UN praises tax hikes to limit tobacco use

Turkey has increased its fight against tobacco use in recent years, adopting smoke-free zones since 2009 and raising taxes in 2011

UN praises tax hikes to limit tobacco use

World Bulletin/News Desk

The World Health Organization on its No Tobacco Day - observed since 1989 and celebrated internationally on May 31 - urges governments around the world to raise taxes on tobacco products, hailing the method as the ‘most cost-effective’ way of tobacco control.

A move Turkey has embraced, albeit with certain unwanted consequences, as research shows it cuts the number of smokers by 4 percent in developed nations, and by twice that number in developing ones, the United Nations affiliate group says.

The World Health Organization says that a tax increase resulting in a 10-percent rise in tobacco prices lowers consumption by about 4% in high-income countries and by up to 8% in most low and middle income countries. That number exceeds ten percent among young and poor demographics.

“We and the World Health Organization regard the global tobacco sector as an international ring that commits crimes against humanity, says Ihsan Karaman, President of anti-addiction group Turkish Green Crescent Society. Any harm on the tobacco sector would be beneficial for humanity. The economy would not receive much impact.”
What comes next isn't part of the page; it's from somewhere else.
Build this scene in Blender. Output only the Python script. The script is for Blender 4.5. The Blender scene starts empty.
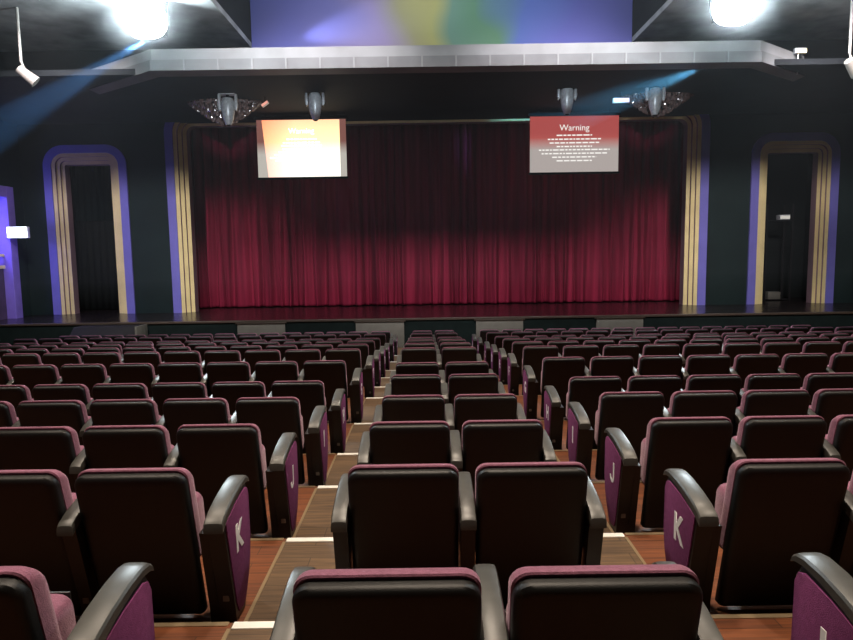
import bpy, bmesh, math, random
from mathutils import Vector, Matrix
random.seed(7)
S = bpy.context.scene
COL = S.collection
PI = math.pi

# ------------------------------------------------------------------ camera
CAMZ = 3.08
F = 650.0
def cam_axes(pitch=6.0, roll=0.85):
    p, r = math.radians(pitch), math.radians(roll)
    fw = Vector((0, math.cos(p), -math.sin(p)))
    u0 = Vector((0, math.sin(p), math.cos(p)))
    r0 = Vector((1, 0, 0))
    rt = r0 * math.cos(r) - u0 * math.sin(r)
    up = u0 * math.cos(r) + r0 * math.sin(r)
    return fw, rt, up
FW, RT, UP = cam_axes()
def at(px, py, Y):
    """a point of the hall seen at a photo position, at distance Y from the viewer"""
    d = FW + RT * ((px - 426.5) / F) + UP * ((320 - py) / F)
    d *= Y / d.y
    return Vector((d.x, d.y, d.z + CAMZ))
def proj(P):
    v = Vector(P) - Vector((0, 0, CAMZ))
    z = v.dot(FW)
    return 426.5 + F * v.dot(RT) / z, 320 - F * v.dot(UP) / z
cd = bpy.data.cameras.new('camera')
cam = bpy.data.objects.new('camera', cd)
COL.objects.link(cam)
cd.sensor_fit = 'HORIZONTAL'; cd.sensor_width = 36.0; cd.lens = F / 853 * 36.0
cd.clip_start = 0.05; cd.clip_end = 200
M = Matrix.Identity(4)
for i in range(3):
    M[i][0], M[i][1], M[i][2] = RT[i], UP[i], -FW[i]
M[2][3] = CAMZ
cam.matrix_world = M
S.camera = cam

# ------------------------------------------------------------------ materials
def mat(name, col, rough=0.6, spec=0.5, metal=0.0, noise=None, bump=None, emit=None, coat=0.0, sheen=0.0):
    m = bpy.data.materials.new(name); m.use_nodes = True
    nt = m.node_tree; b = nt.nodes['Principled BSDF']
    b.inputs['Base Color'].default_value = (*col, 1)
    b.inputs['Roughness'].default_value = rough
    b.inputs['Specular IOR Level'].default_value = spec
    b.inputs['Metallic'].default_value = metal
    b.inputs['Coat Weight'].default_value = coat
    b.inputs['Sheen Weight'].default_value = sheen
    b.inputs['Sheen Roughness'].default_value = 0.35
    b.inputs['Sheen Tint'].default_value = (1.0, 0.75, 0.85, 1)
    tc = nt.nodes.new('ShaderNodeTexCoord')
    if noise:
        scale, amt = noise[0], noise[1]
        n = nt.nodes.new('ShaderNodeTexNoise'); n.inputs['Scale'].default_value = scale
        n.inputs['Detail'].default_value = 4
        nt.links.new(tc.outputs['Object'], n.inputs['Vector'])
        r = nt.nodes.new('ShaderNodeValToRGB')
        r.color_ramp.elements[0].position = 0.3; r.color_ramp.elements[1].position = 0.7
        r.color_ramp.elements[0].color = (*[c * (1 - amt) for c in col], 1)
        r.color_ramp.elements[1].color = (*[min(1, c * (1 + amt)) for c in col], 1)
        nt.links.new(n.outputs['Fac'], r.inputs['Fac'])
        nt.links.new(r.outputs['Color'], b.inputs['Base Color'])
    if bump:
        n2 = nt.nodes.new('ShaderNodeTexNoise'); n2.inputs['Scale'].default_value = bump[0]
        nt.links.new(tc.outputs['Object'], n2.inputs['Vector'])
        bp = nt.nodes.new('ShaderNodeBump'); bp.inputs['Strength'].default_value = bump[1]
        bp.inputs['Distance'].default_value = 0.01
        nt.links.new(n2.outputs['Fac'], bp.inputs['Height'])
        nt.links.new(bp.outputs['Normal'], b.inputs['Normal'])
    if emit:
        b.inputs['Emission Color'].default_value = (*emit[0], 1)
        b.inputs['Emission Strength'].default_value = emit[1]
    return m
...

Turkey, a signatory to the UN’s framework convention on tobacco control, has increased its fight against tobacco use in recent years, adopting smoke-free zones since 2009 and raising taxes in 2011.

Before the most recent tax rate of 65 percent achieved in 2011, Turkey had raised the tax on tobacco products from 58 to 63 percent in 2010. Research indicates that the hike led to a drop of more than 3 percent in the number of smokers, saving an estimated 340,000 lives among current and would-be smokers.
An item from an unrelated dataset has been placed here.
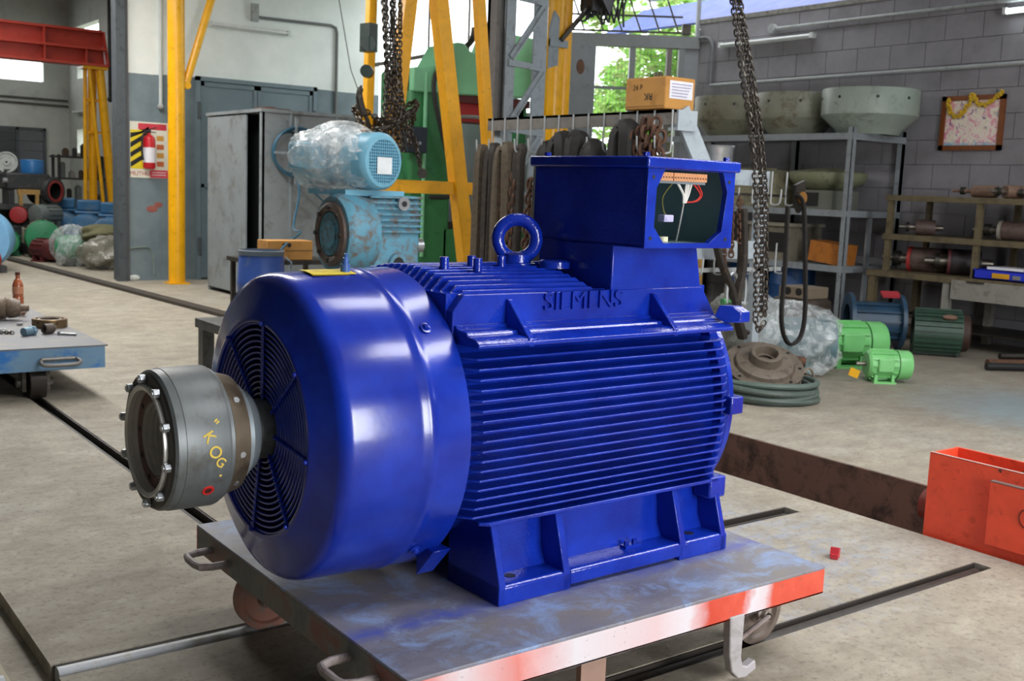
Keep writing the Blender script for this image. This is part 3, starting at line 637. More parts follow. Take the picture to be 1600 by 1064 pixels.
# ------------------------------------------------------------------ back wall: door, pillar, poster, extinguisher, pipes
DOORM = paint('#71818a', 0.42, dirt='#66757d', amt=0.3, sc=2)
d1 = struct(ob('door_1', G().bx(5.76, 5.82, 15.53, 15.62, 0, 2.93).bx(7.60, 7.66, 15.53, 15.62, 0, 2.93).bx(5.76, 7.66, 15.53, 15.62, 2.87, 2.93), DOORM))
for a, b in ((5.83, 6.69), (6.70, 7.59)):
    lf = ob('door_leaf', G().bx(a, b, 15.565, 15.60, 0.03, 2.86), DOORM, d1)
    ob('leaf_border', G().bx(a, a + 0.05, 15.548, 15.566, 0.03, 2.86).bx(b - 0.05, b, 15.548, 15.566, 0.03, 2.86).bx(a, b, 15.548, 15.566, 2.80, 2.86).bx(a, b, 15.548, 15.566, 1.35, 1.40), DOORM, lf)
for z in (0.5, 2.45): ob('hinge', G().cyl((5.80, 15.52, z - 0.12), (5.80, 15.52, z + 0.12), 0.025, n=10), GREYCOL, d1)
for z in (0.5, 2.45): ob('hinge', G().cyl((7.62, 15.52, z - 0.12), (7.62, 15.52, z + 0.12), 0.025, n=10), GREYCOL, d1)
WB = bpy.data.objects['wall_back']
ob('paint_smear', G().tube(curve([(4.80, 15.598, 0.46), (5.02, 15.598, 0.48), (5.10, 15.598, 0.44), (5.14, 15.598, 0.30), (5.15, 15.598, 0.08)], 5), 0.028, 6, flat=0.1), paint('#a9b8a4', 0.7), WB)
ob('red_smear', G().ball((5.13, 15.598, 1.02), 0.06, 10, 6, (1.4, 0.05, 0.8)).ball((5.22, 15.598, 1.08), 0.05, 10, 6, (1.3, 0.05, 0.8)), paint('#9c5a50', 0.7), WB)
ob('plaster_chip', G().ball((4.87, 15.60, 0.04), 0.07, 10, 6, (1.2, 0.3, 0.6)), paint('#d8dcd8', 0.7), WB)
yp = thing('yellow_pillar', 'tall yellow round pillar with slanting brace beside the safety poster', 'pillar', (5.30, 15.04, 0))
wob(yp, 'pillar_tube', G().cyl((5.29, 15.04, 0), (5.29, 15.04, ROOFZ), 0.115, n=28), YELP)
wob(yp, 'base_plate', G().bx(5.15, 5.43, 14.90, 15.18, 0, 0.02), YELP)
wob(yp, 'brace_tube', G().cyl((5.43, 15.04, 2.78), (5.99, 15.04, 4.60), 0.055, n=18), YELP)
wob(yp, 'brace_lug', G().cyl((5.43, 14.98, 2.74), (5.43, 15.10, 2.74), 0.05, n=14).bx(5.38, 5.44, 15.0, 15.08, 2.70, 2.80), YELP)
# poster
pz0, pz1, px0, px1 = 1.455, 2.235, 4.825, 5.365
ps = thing('safety_poster', 'fire safety poster with yellow and black stripes and red heading on grey wall', 'poster', (5.09, 15.59, pz0))
wob(ps, 'sheet', G().bx(px0, px1, 15.590, 15.598, pz0, pz1), paint('#e9e6d6', 0.5, sc=2))
wob(ps, 'heading_strip', G().bx(4.94, 5.34, 15.588, 15.590, 2.13, 2.215), paint('#d03a4a', 0.5))
wob(ps, 'stripe_field', G().bx(px0 + 0.005, 5.09, 15.5885, 15.590, 1.58, 2.12), paint('#e8cf1c', 0.5))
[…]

In line with the World Health Organization’s goals, Turkey might resort to the same method again, says Ihsan Karaman.

“It’s about the government taking risks, he adds. This government can implement it, given that it has the World Health Organization’s support. The Prime minister [Recep Tayyip Erdogan] has received an award in this regard.”
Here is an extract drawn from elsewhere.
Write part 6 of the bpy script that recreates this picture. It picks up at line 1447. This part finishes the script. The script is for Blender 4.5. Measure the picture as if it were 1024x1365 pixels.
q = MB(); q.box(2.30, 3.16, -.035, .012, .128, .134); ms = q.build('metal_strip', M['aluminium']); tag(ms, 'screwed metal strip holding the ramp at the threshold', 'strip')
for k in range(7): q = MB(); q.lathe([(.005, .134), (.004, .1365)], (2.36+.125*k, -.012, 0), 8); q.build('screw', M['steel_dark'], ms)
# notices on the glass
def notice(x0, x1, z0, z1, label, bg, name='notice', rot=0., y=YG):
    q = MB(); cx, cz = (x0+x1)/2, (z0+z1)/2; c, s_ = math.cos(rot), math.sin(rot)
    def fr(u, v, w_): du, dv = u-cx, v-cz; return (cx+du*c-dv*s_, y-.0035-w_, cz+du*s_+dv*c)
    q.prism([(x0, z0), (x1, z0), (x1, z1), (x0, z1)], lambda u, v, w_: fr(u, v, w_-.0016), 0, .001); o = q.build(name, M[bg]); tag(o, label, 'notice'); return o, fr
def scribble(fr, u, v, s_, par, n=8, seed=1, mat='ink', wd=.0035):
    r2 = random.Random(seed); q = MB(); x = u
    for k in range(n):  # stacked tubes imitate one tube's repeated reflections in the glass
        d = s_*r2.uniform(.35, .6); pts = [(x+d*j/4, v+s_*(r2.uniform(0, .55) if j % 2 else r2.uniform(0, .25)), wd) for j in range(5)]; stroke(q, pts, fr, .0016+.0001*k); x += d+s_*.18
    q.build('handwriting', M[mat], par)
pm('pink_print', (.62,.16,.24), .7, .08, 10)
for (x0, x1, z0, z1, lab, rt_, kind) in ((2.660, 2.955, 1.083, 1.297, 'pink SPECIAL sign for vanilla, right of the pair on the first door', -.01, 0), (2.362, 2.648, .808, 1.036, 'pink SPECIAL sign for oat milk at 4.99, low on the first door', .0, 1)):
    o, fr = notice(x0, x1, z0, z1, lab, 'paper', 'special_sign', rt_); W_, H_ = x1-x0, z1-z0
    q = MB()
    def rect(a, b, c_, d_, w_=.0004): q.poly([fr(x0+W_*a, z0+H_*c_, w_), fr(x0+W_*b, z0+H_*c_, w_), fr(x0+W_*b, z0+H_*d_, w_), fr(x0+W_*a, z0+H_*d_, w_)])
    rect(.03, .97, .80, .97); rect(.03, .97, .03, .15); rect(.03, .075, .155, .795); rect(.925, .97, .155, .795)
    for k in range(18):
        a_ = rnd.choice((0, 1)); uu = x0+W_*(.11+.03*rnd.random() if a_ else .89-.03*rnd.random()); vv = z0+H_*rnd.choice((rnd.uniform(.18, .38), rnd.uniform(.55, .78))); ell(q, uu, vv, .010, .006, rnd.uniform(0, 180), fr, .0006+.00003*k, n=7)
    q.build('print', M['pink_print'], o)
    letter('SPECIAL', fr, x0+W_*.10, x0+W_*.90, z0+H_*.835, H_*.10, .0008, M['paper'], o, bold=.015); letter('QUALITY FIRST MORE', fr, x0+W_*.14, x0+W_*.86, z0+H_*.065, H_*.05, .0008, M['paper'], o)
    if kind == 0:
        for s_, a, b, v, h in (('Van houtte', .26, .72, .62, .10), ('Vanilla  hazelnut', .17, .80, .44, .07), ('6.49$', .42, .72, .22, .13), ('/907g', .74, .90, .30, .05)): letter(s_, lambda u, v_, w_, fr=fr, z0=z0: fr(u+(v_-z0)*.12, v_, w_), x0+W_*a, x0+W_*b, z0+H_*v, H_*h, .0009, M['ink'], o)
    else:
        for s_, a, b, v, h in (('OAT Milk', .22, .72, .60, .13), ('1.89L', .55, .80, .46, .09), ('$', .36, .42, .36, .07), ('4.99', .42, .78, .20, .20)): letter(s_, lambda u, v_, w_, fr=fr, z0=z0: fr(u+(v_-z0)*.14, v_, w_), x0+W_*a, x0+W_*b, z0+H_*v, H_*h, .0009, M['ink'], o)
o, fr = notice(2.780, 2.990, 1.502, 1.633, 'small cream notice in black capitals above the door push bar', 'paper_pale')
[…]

Director-General of WHO Margaret Chan had presented "The Special Prestige Award of Global Smoking Control" to Erdogan for Turkey's success in tobacco control on "May 31 World No Tobacco Day" in 2013.

In October 2011, however, the tax rate was raised from 63 to 69 percent, only to be brought back down to 65 percent two weeks later. The latter move was considered to be the result of fears that the higher rate would engender inflation spikes.

As far as the possible impact on the Turkish economy and tobacco sector, Karaman argues that tax increases are still a good move.

“The [World Health Organization’s] goal is to reduce the number of tobacco users by way of decreasing availability, argues Karaman. And the best way to do this is through price hikes and changes in marketing.”

But Professor Mensure Kolcak of Ataturk University says the economic deterrence of tax rises would only go so far before it becomes self-defeating.

Kolcak allows for the fact that raising taxes is a proven way to target smoking, but he argues that it is far from sufficient on its own, in the absence of other measures, and could even be dispensed with if economic indicators suggest it is futile.

“Higher prices have been proven to encourage people to quit smoking and discourage young adults to take it up, so raising taxes is accepted as an efficient method in the fight against smoking. And it is also likely to yield higher tax revenue, Kolcak says. But if we bring down production by raising taxes and fail to reduce demand, then this would lead to higher prices and a larger black market.”

Kolcak argues that triggering more widespread black market activity, running the additional risk of spurring inflation rates, and ending up failing to achieve the socio-economic benefits tax rises are made to entail, are reason enough to reconsider them.

“Independent research tells us that one out of five packs of cigarettes in Turkey is brought in illegally, with this figure rising to one in two in the southeastern region, adds Kolcak. These results indicate that economic limits on tobacco products have been reached in Turkey.”

Still, according to Kolcak, Turkey’s tax rate on tobacco adds up to 80 percent of the retail price, in line with the tax rate in European Union member countries, with the highest being in the UK at 90 percent and the lowest in Luxembourg at 70 percent.

The World Health Organization says tobacco use is the leading preventable cause of death, killing nearly six million people each year. Ten percent of those deaths occur because of exposure to second-hand smoke.

Tobacco use is set to kill more than eight million people by 2030. Approximately 80% of the deaths will occur in low and middle income countries, the group says.